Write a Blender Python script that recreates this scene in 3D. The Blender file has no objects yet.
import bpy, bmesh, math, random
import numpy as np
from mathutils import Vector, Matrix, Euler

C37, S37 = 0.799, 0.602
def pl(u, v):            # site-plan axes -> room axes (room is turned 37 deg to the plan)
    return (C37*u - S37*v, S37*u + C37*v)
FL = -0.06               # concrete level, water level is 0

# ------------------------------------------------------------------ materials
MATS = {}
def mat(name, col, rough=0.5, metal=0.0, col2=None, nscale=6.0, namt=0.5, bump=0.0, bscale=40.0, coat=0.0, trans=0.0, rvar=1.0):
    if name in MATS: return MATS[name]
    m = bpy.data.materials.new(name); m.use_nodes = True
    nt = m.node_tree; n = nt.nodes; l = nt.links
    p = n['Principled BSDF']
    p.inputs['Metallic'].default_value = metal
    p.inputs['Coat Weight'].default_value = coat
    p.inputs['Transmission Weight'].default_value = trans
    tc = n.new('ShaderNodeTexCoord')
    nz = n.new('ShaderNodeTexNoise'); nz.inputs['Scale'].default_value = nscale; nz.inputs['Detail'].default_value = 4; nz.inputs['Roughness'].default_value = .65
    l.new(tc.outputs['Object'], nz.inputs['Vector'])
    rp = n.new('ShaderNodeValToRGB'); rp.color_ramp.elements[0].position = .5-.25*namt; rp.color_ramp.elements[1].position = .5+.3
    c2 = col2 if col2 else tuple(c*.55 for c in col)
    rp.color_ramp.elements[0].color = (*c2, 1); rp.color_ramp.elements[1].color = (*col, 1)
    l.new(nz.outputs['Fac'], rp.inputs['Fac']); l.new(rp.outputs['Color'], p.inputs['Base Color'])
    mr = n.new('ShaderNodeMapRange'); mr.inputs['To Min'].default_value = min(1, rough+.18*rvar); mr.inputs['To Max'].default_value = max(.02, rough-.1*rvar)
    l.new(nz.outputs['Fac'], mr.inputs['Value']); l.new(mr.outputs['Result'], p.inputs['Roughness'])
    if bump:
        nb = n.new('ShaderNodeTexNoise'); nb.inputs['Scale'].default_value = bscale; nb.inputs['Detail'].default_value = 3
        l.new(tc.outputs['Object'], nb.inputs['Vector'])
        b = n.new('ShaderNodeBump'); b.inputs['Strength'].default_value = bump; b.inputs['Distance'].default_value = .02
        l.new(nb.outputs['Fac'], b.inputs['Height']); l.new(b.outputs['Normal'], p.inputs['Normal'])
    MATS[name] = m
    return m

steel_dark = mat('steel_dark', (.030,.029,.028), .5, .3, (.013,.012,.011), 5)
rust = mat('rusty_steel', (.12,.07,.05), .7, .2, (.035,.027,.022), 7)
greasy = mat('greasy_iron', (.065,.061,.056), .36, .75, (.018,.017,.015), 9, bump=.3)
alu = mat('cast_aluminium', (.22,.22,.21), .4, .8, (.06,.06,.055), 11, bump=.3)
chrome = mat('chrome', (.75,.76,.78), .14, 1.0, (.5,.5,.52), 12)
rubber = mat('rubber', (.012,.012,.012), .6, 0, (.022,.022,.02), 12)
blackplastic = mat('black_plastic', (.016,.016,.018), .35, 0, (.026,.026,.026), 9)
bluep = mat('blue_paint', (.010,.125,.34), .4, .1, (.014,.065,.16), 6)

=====

What you will do: Extract all the material, leaving every line as it is.

Task answer:
Write a Blender Python script that recreates this scene in 3D. The Blender file has no objects yet.
import bpy, bmesh, math, random
import numpy as np
from mathutils import Vector, Matrix, Euler

C37, S37 = 0.799, 0.602
def pl(u, v):            # site-plan axes -> room axes (room is turned 37 deg to the plan)
    return (C37*u - S37*v, S37*u + C37*v)
FL = -0.06               # concrete level, water level is 0

# ------------------------------------------------------------------ materials
MATS = {}
def mat(name, col, rough=0.5, metal=0.0, col2=None, nscale=6.0, namt=0.5, bump=0.0, bscale=40.0, coat=0.0, trans=0.0, rvar=1.0):
    if name in MATS: return MATS[name]
    m = bpy.data.materials.new(name); m.use_nodes = True
    nt = m.node_tree; n = nt.nodes; l = nt.links
    p = n['Principled BSDF']
    p.inputs['Metallic'].default_value = metal
    p.inputs['Coat Weight'].default_value = coat
    p.inputs['Transmission Weight'].default_value = trans
    tc = n.new('ShaderNodeTexCoord')
    nz = n.new('ShaderNodeTexNoise'); nz.inputs['Scale'].default_value = nscale; nz.inputs['Detail'].default_value = 4; nz.inputs['Roughness'].default_value = .65
    l.new(tc.outputs['Object'], nz.inputs['Vector'])
    rp = n.new('ShaderNodeValToRGB'); rp.color_ramp.elements[0].position = .5-.25*namt; rp.color_ramp.elements[1].position = .5+.3
    c2 = col2 if col2 else tuple(c*.55 for c in col)
    rp.color_ramp.elements[0].color = (*c2, 1); rp.color_ramp.elements[1].color = (*col, 1)
    l.new(nz.outputs['Fac'], rp.inputs['Fac']); l.new(rp.outputs['Color'], p.inputs['Base Color'])
    mr = n.new('ShaderNodeMapRange'); mr.inputs['To Min'].default_value = min(1, rough+.18*rvar); mr.inputs['To Max'].default_value = max(.02, rough-.1*rvar)
    l.new(nz.outputs['Fac'], mr.inputs['Value']); l.new(mr.outputs['Result'], p.inputs['Roughness'])
    if bump:
        nb = n.new('ShaderNodeTexNoise'); nb.inputs['Scale'].default_value = bscale; nb.inputs['Detail'].default_value = 3
        l.new(tc.outputs['Object'], nb.inputs['Vector'])
        b = n.new('ShaderNodeBump'); b.inputs['Strength'].default_value = bump; b.inputs['Distance'].default_value = .02
        l.new(nb.outputs['Fac'], b.inputs['Height']); l.new(b.outputs['Normal'], p.inputs['Normal'])
    MATS[name] = m
    return m

steel_dark = mat('steel_dark', (.030,.029,.028), .5, .3, (.013,.012,.011), 5)
rust = mat('rusty_steel', (.12,.07,.05), .7, .2, (.035,.027,.022), 7)
greasy = mat('greasy_iron', (.065,.061,.056), .36, .75, (.018,.017,.015), 9, bump=.3)
alu = mat('cast_aluminium', (.22,.22,.21), .4, .8, (.06,.06,.055), 11, bump=.3)
chrome = mat('chrome', (.75,.76,.78), .14, 1.0, (.5,.5,.52), 12)
rubber = mat('rubber', (.012,.012,.012), .6, 0, (.022,.022,.02), 12)
blackplastic = mat('black_plastic', (.016,.016,.018), .35, 0, (.026,.026,.026), 9)
bluep = mat('blue_paint', (.010,.125,.34), .4, .1, (.014,.065,.16), 6)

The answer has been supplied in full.